▶ **Stored data**:
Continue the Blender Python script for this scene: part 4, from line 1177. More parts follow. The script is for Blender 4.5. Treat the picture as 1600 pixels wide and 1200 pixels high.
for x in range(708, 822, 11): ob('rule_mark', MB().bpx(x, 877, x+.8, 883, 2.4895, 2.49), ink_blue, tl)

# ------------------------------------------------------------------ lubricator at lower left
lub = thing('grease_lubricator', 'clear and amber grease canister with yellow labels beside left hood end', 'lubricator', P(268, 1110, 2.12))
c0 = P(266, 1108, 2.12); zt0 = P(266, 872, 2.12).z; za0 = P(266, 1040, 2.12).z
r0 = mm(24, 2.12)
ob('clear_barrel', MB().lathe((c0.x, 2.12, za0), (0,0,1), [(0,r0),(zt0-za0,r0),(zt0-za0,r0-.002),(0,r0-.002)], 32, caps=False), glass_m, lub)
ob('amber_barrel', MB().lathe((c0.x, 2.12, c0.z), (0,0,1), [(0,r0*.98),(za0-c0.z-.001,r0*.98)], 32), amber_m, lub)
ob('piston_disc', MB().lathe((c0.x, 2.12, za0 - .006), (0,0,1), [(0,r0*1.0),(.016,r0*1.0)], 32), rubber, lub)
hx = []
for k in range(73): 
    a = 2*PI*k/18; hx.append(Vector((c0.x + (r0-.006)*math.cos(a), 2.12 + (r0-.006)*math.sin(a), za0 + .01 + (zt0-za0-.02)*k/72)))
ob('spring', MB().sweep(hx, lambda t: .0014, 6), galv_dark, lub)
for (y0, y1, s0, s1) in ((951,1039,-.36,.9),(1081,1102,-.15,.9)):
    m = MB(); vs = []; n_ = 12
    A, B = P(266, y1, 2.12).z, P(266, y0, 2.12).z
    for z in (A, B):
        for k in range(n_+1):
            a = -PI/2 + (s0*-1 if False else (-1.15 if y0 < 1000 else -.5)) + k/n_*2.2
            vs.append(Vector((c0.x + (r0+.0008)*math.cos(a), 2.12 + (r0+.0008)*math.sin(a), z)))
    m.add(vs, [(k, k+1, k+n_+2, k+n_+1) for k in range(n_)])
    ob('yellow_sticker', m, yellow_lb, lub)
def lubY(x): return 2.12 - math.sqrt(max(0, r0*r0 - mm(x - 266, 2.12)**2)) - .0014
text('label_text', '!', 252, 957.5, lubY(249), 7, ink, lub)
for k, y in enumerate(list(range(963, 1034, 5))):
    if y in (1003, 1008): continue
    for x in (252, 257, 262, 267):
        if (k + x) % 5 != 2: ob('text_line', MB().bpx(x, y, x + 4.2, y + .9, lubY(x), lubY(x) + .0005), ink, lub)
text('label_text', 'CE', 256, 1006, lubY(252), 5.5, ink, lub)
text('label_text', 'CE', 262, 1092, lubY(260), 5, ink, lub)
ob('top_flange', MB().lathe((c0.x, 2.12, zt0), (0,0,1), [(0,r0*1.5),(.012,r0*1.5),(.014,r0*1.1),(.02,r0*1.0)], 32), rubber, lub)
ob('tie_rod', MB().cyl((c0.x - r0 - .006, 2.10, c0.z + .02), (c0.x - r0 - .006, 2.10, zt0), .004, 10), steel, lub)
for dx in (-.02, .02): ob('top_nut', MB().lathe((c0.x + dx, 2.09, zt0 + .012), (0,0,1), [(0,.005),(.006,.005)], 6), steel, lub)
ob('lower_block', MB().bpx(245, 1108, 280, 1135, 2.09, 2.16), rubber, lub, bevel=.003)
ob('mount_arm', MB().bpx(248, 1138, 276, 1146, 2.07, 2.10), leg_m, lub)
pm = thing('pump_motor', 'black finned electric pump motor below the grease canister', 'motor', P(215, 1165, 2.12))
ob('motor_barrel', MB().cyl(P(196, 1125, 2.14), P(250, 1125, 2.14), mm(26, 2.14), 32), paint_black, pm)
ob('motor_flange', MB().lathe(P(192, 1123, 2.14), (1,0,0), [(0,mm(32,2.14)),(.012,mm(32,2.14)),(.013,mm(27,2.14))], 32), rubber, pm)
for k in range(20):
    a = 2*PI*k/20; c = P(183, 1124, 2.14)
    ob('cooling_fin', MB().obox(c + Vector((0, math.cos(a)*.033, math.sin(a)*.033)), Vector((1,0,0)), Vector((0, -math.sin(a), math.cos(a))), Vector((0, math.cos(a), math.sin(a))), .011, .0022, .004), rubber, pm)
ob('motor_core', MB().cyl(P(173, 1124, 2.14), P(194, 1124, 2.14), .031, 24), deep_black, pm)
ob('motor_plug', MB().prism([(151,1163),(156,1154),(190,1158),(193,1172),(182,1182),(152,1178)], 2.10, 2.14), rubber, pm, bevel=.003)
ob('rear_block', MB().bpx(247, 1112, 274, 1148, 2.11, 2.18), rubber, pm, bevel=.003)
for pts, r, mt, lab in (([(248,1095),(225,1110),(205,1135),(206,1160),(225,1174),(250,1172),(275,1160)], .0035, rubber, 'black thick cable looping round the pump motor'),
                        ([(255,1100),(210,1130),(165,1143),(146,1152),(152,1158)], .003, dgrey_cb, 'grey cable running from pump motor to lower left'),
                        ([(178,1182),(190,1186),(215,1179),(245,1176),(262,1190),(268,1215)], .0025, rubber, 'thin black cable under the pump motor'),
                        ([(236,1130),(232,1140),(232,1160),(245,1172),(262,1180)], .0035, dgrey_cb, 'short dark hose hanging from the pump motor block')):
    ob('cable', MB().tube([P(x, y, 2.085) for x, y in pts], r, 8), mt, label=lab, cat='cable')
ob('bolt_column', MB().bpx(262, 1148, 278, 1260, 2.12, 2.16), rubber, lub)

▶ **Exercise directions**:
Write out the material exactly as given.

▶ **Correct response**:
Continue the Blender Python script for this scene: part 4, from line 1177. More parts follow. The script is for Blender 4.5. Treat the picture as 1600 pixels wide and 1200 pixels high.
for x in range(708, 822, 11): ob('rule_mark', MB().bpx(x, 877, x+.8, 883, 2.4895, 2.49), ink_blue, tl)

# ------------------------------------------------------------------ lubricator at lower left
lub = thing('grease_lubricator', 'clear and amber grease canister with yellow labels beside left hood end', 'lubricator', P(268, 1110, 2.12))
c0 = P(266, 1108, 2.12); zt0 = P(266, 872, 2.12).z; za0 = P(266, 1040, 2.12).z
r0 = mm(24, 2.12)
ob('clear_barrel', MB().lathe((c0.x, 2.12, za0), (0,0,1), [(0,r0),(zt0-za0,r0),(zt0-za0,r0-.002),(0,r0-.002)], 32, caps=False), glass_m, lub)
ob('amber_barrel', MB().lathe((c0.x, 2.12, c0.z), (0,0,1), [(0,r0*.98),(za0-c0.z-.001,r0*.98)], 32), amber_m, lub)
ob('piston_disc', MB().lathe((c0.x, 2.12, za0 - .006), (0,0,1), [(0,r0*1.0),(.016,r0*1.0)], 32), rubber, lub)
hx = []
for k in range(73): 
    a = 2*PI*k/18; hx.append(Vector((c0.x + (r0-.006)*math.cos(a), 2.12 + (r0-.006)*math.sin(a), za0 + .01 + (zt0-za0-.02)*k/72)))
ob('spring', MB().sweep(hx, lambda t: .0014, 6), galv_dark, lub)
for (y0, y1, s0, s1) in ((951,1039,-.36,.9),(1081,1102,-.15,.9)):
    m = MB(); vs = []; n_ = 12
    A, B = P(266, y1, 2.12).z, P(266, y0, 2.12).z
    for z in (A, B):
        for k in range(n_+1):
            a = -PI/2 + (s0*-1 if False else (-1.15 if y0 < 1000 else -.5)) + k/n_*2.2
            vs.append(Vector((c0.x + (r0+.0008)*math.cos(a), 2.12 + (r0+.0008)*math.sin(a), z)))
    m.add(vs, [(k, k+1, k+n_+2, k+n_+1) for k in range(n_)])
    ob('yellow_sticker', m, yellow_lb, lub)
def lubY(x): return 2.12 - math.sqrt(max(0, r0*r0 - mm(x - 266, 2.12)**2)) - .0014
text('label_text', '!', 252, 957.5, lubY(249), 7, ink, lub)
for k, y in enumerate(list(range(963, 1034, 5))):
    if y in (1003, 1008): continue
    for x in (252, 257, 262, 267):
        if (k + x) % 5 != 2: ob('text_line', MB().bpx(x, y, x + 4.2, y + .9, lubY(x), lubY(x) + .0005), ink, lub)
text('label_text', 'CE', 256, 1006, lubY(252), 5.5, ink, lub)
text('label_text', 'CE', 262, 1092, lubY(260), 5, ink, lub)
ob('top_flange', MB().lathe((c0.x, 2.12, zt0), (0,0,1), [(0,r0*1.5),(.012,r0*1.5),(.014,r0*1.1),(.02,r0*1.0)], 32), rubber, lub)
ob('tie_rod', MB().cyl((c0.x - r0 - .006, 2.10, c0.z + .02), (c0.x - r0 - .006, 2.10, zt0), .004, 10), steel, lub)
for dx in (-.02, .02): ob('top_nut', MB().lathe((c0.x + dx, 2.09, zt0 + .012), (0,0,1), [(0,.005),(.006,.005)], 6), steel, lub)
ob('lower_block', MB().bpx(245, 1108, 280, 1135, 2.09, 2.16), rubber, lub, bevel=.003)
ob('mount_arm', MB().bpx(248, 1138, 276, 1146, 2.07, 2.10), leg_m, lub)
pm = thing('pump_motor', 'black finned electric pump motor below the grease canister', 'motor', P(215, 1165, 2.12))
ob('motor_barrel', MB().cyl(P(196, 1125, 2.14), P(250, 1125, 2.14), mm(26, 2.14), 32), paint_black, pm)
ob('motor_flange', MB().lathe(P(192, 1123, 2.14), (1,0,0), [(0,mm(32,2.14)),(.012,mm(32,2.14)),(.013,mm(27,2.14))], 32), rubber, pm)
for k in range(20):
    a = 2*PI*k/20; c = P(183, 1124, 2.14)
    ob('cooling_fin', MB().obox(c + Vector((0, math.cos(a)*.033, math.sin(a)*.033)), Vector((1,0,0)), Vector((0, -math.sin(a), math.cos(a))), Vector((0, math.cos(a), math.sin(a))), .011, .0022, .004), rubber, pm)
ob('motor_core', MB().cyl(P(173, 1124, 2.14), P(194, 1124, 2.14), .031, 24), deep_black, pm)
ob('motor_plug', MB().prism([(151,1163),(156,1154),(190,1158),(193,1172),(182,1182),(152,1178)], 2.10, 2.14), rubber, pm, bevel=.003)
ob('rear_block', MB().bpx(247, 1112, 274, 1148, 2.11, 2.18), rubber, pm, bevel=.003)
for pts, r, mt, lab in (([(248,1095),(225,1110),(205,1135),(206,1160),(225,1174),(250,1172),(275,1160)], .0035, rubber, 'black thick cable looping round the pump motor'),
                        ([(255,1100),(210,1130),(165,1143),(146,1152),(152,1158)], .003, dgrey_cb, 'grey cable running from pump motor to lower left'),
                        ([(178,1182),(190,1186),(215,1179),(245,1176),(262,1190),(268,1215)], .0025, rubber, 'thin black cable under the pump motor'),
                        ([(236,1130),(232,1140),(232,1160),(245,1172),(262,1180)], .0035, dgrey_cb, 'short dark hose hanging from the pump motor block')):
    ob('cable', MB().tube([P(x, y, 2.085) for x, y in pts], r, 8), mt, label=lab, cat='cable')
ob('bolt_column', MB().bpx(262, 1148, 278, 1260, 2.12, 2.16), rubber, lub)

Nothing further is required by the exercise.